Mexican-food chain Chipotle (CMG) is bracing for a sharp increase in the price of guacamole, a popular menu item.

An expected 5.8% decline in Hass Avocados could have a major effect on Chipotle's margins for the upcoming quarter, according to Truist analyst Jake Barlett. The Hass avocado is a large avocado, weighing about 250 grams.

A smaller supply of avocados forecasted by The Hass Avocado Board could cause prices to rise. Southern California-based Chipotle notes on its website that the company uses "only Hass avocados because they’re the creamiest, most delicious of all avocado varieties. They're dark green and bumpy on the outside and velvety smooth on the inside, with a high-fat content—but the good kind."

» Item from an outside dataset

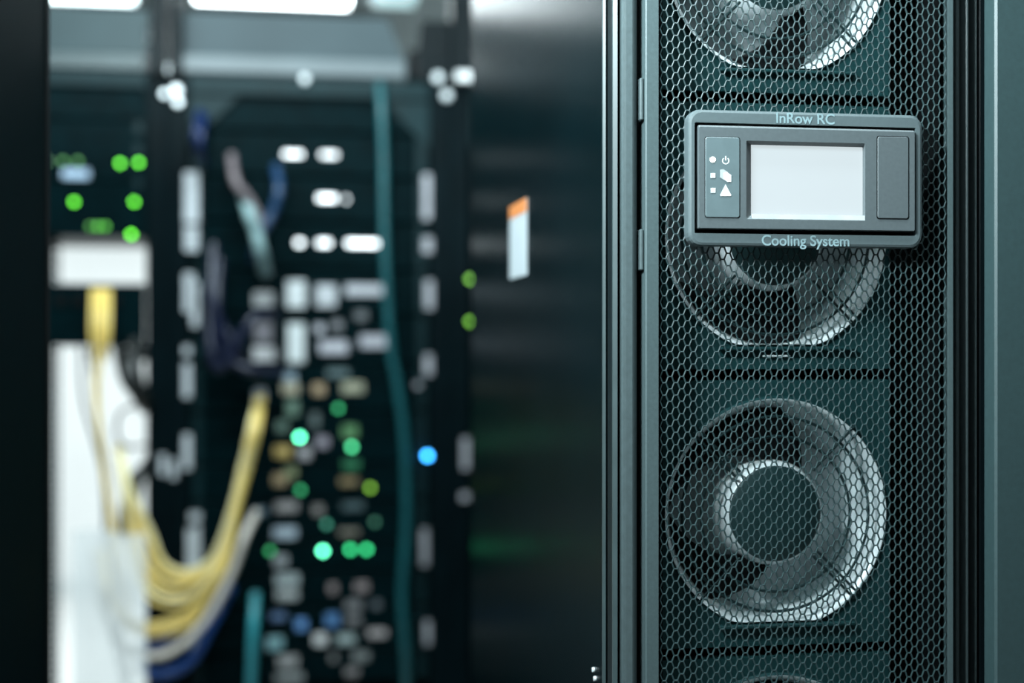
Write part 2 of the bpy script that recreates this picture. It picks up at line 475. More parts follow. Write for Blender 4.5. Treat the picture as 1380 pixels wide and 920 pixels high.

Guacamole accounts for 5%-10% of Chipotle's goods sold. Those numbers can have a major impact on earnings.

Bartlett wrote in a client note that fewer avocado shipments could mean pressure on Chipotle’s margins and forecasted that the spike in avocado prices could hurt earnings by 10 to 12 cents per share in the third quarter.

Chipotle, which has over 2,600 locations, has dealt with fluctuating avocado prices for years. Chief financial officer Jack Hartung told analysts the company would be prepared after consistent seasonal shifts.

Avocado suppliers from Mexico are known for slowing down shipments during the summer, while Peru usually ships more due to a Southern Hemisphere season shift. California’s peak avocado season is a 15-week period between April and August and accounts for about 12% of the U. S’s supply, according to West Pak avocados.

Without Mexico as a major supplier of avocados, it is hard to keep up with the U.S. demand for the fruit.

Avocado prices change consistently but 2021 has seen more fluctuations. Higher shipments for the first quarter caused prices to fall 26% but climbed back up 4% for the second quarter. Now prices are inching up to 6% for the third quarter.

Shares of Chipotle on Wednesday closed at $1,455.37, gaining $7.73, or 0.53%.